Further, as a result of the commitment and hard work of local communities, advocacy groups, educators and other agents of change, several states, districts and individual schools have undertaken significant improvements to school discipline systems with the goal of keeping students in the classroom, improving school climate and safety, and supporting behavioral health needs of all students.

Several states have convened legislative and stakeholder task forces to develop recommendations, and some have passed legislation or regulations revising school discipline policies or are providing additional support to educators to develop alternative strategies to suspensions and expulsions. Among the noteworthy:

  • The Colorado General Assembly passed legislation in 2012 amending grounds for suspensions and expulsions, requiring training for school resource officers and requiring school boards and districts to revise codes of conduct and disciplinary codes to keep kids in school.

 

  • The California Legislature passed five bills last year reforming school disciplinary policies. The legislation provides additional decision-making flexibility to school administrators authorizes the use of alternatives to suspensions and expulsions, and prohibits schools from denying enrollment to students who have had contact with the juvenile justice system.

 

  • Several other states, including Connecticut, Maryland, Massachusetts and Washington, have introduced or are considering legislation related to limiting the use of suspensions and expulsions, supporting students’ behavioral health needs, requiring the collection of discipline data and improving school safety measures. Some jurisdictions are addressing civil rights actions related to school discipline.

Local Developments
At the local level, promising approaches and practices are emerging.
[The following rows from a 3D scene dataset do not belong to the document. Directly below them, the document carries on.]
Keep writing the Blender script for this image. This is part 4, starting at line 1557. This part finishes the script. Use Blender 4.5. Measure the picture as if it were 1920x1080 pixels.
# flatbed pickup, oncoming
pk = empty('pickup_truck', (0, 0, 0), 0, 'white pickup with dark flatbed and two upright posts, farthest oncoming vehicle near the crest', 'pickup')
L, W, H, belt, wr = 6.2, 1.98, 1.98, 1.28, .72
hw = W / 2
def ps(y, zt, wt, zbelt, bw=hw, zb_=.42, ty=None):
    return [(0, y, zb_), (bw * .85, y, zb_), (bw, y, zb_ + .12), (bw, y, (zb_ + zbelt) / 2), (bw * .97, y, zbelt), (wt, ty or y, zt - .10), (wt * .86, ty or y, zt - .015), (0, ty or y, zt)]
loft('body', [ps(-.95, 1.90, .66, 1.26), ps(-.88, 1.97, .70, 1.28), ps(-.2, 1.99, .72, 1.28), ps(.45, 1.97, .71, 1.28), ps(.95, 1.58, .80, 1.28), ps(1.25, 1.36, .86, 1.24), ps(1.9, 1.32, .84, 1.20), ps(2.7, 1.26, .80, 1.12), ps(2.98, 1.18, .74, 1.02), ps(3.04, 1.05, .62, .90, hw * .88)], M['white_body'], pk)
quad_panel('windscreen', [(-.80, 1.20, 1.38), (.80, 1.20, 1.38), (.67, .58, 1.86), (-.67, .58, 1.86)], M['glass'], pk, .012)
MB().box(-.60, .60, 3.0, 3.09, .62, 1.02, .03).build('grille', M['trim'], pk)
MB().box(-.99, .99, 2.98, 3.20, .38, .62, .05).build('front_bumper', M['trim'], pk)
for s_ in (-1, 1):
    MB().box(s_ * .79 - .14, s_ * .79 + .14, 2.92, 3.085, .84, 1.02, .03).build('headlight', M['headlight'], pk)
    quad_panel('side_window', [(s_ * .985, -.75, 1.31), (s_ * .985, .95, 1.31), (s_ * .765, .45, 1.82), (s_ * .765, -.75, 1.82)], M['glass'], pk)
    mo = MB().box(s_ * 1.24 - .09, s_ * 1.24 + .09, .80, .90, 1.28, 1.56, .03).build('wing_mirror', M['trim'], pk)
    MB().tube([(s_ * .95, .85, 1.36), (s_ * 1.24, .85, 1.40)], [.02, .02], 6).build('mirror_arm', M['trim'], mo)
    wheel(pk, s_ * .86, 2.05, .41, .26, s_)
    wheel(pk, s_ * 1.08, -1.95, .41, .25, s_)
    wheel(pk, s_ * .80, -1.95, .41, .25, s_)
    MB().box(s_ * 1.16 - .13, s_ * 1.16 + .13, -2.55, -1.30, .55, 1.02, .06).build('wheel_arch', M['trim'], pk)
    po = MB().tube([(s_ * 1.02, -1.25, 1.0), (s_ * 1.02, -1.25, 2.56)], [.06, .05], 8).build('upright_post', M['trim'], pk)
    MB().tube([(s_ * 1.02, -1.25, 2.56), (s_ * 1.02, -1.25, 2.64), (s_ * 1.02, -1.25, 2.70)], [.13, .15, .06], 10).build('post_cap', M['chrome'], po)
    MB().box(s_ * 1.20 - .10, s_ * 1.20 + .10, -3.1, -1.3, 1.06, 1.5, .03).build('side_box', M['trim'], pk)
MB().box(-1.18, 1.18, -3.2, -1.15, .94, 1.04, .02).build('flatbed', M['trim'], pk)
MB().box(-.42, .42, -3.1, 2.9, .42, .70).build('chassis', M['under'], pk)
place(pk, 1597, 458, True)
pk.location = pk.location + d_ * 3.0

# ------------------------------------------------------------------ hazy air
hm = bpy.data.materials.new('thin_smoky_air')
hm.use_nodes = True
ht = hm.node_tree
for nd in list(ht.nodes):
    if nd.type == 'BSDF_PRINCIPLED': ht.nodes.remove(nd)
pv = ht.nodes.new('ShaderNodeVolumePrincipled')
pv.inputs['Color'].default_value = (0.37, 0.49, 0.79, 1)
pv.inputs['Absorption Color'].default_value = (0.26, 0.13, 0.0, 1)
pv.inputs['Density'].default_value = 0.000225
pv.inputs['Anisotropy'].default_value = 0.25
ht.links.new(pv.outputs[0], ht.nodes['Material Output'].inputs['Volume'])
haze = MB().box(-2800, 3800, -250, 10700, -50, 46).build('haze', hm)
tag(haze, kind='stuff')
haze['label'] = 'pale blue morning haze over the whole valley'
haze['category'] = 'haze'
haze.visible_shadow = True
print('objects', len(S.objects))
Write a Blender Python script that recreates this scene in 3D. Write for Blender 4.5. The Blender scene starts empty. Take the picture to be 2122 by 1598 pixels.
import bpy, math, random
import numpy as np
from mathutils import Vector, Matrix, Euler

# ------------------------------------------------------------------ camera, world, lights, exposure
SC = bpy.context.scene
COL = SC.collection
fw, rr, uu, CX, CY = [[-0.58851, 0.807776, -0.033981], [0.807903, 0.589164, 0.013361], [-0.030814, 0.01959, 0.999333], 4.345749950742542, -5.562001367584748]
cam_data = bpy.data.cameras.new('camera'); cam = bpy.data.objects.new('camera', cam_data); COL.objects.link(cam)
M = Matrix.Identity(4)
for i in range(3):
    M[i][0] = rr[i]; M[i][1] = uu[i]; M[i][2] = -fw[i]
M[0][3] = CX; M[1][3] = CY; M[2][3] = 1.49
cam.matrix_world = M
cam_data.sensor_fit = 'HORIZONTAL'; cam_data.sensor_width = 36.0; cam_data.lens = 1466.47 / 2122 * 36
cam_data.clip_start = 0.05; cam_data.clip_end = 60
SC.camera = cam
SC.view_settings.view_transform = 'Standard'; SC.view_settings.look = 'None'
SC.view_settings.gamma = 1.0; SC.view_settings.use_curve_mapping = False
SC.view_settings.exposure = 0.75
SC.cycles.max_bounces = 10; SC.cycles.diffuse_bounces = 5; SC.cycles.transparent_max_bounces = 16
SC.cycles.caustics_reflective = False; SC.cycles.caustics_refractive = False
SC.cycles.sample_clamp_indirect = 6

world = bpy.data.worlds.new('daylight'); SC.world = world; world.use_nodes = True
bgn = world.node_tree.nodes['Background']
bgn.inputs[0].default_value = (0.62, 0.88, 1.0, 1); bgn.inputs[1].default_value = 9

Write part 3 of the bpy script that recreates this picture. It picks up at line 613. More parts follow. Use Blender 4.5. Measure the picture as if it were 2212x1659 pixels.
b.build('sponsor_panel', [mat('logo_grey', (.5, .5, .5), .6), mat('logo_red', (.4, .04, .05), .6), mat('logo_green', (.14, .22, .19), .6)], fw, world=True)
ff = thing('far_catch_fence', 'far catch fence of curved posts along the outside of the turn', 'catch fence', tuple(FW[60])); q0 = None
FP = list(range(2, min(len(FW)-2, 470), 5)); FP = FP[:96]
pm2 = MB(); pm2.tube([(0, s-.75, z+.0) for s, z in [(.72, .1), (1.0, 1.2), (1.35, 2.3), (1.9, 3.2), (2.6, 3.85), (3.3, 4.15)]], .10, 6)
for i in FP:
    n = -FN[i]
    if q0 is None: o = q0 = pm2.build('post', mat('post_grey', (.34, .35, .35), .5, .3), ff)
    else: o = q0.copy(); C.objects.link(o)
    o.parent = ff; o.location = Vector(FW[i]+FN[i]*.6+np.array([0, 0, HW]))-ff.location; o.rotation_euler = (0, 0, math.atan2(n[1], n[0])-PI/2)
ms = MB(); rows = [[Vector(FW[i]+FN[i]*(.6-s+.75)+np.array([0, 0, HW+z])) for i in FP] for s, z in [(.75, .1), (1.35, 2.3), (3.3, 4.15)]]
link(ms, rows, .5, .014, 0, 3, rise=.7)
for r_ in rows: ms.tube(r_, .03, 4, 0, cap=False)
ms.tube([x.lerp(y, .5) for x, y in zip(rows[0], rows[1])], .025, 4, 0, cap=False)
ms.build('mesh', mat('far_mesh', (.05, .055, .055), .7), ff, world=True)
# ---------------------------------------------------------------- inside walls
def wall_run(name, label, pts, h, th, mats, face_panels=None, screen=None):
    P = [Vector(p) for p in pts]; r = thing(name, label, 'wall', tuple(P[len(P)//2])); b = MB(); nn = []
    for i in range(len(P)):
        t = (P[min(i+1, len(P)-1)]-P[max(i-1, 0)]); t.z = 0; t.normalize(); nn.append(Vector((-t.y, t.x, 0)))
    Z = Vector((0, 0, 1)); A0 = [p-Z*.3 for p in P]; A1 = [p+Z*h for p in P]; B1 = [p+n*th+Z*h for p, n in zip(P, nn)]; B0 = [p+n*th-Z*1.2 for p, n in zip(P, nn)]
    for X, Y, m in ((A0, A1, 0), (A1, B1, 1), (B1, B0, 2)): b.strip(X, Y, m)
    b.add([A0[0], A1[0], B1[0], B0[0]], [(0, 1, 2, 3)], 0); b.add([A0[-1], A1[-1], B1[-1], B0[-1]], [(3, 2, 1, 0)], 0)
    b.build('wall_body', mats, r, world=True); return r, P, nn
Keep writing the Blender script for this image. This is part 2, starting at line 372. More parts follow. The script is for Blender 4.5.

Among them:

  • Providing training and professional development to educators, specialized instructional support personnel and school resource officers related to alternatives to suspension and arrest, creating positive learning environments and providing supports to students with particular behavioral health needs;
  • Implementing alternative strategies to suspensions and expulsions, such as restorative justice, peer mediation and youth courts;
  • Establishing student support teams to identify students with acute behavioral health needs, provide necessary supports and monitor students’ progress;
  • Developing school-based health centers that provide mental and behavioral health and substance abuse services; and
  • Reforming truancy and ticketing policies and school policing protocols.

Additionally, over recent months, school districts including Buffalo, Denver, Chicago, New York City and Los Angeles have revised their disciplinary policies and codes of conduct to provide administrators more flexibility in handling disciplinary matters, limiting the maximum length of time for suspensions and preventing some infractions from being punished by out-of-school suspensions.

School system leaders remain at the center of these activities and have an unparalleled opportunity to advance the national discussion about school discipline, school safety, climate and behavioral health, as well as move the field forward with the support of multiple stakeholders and the engagement of youth, families and communities.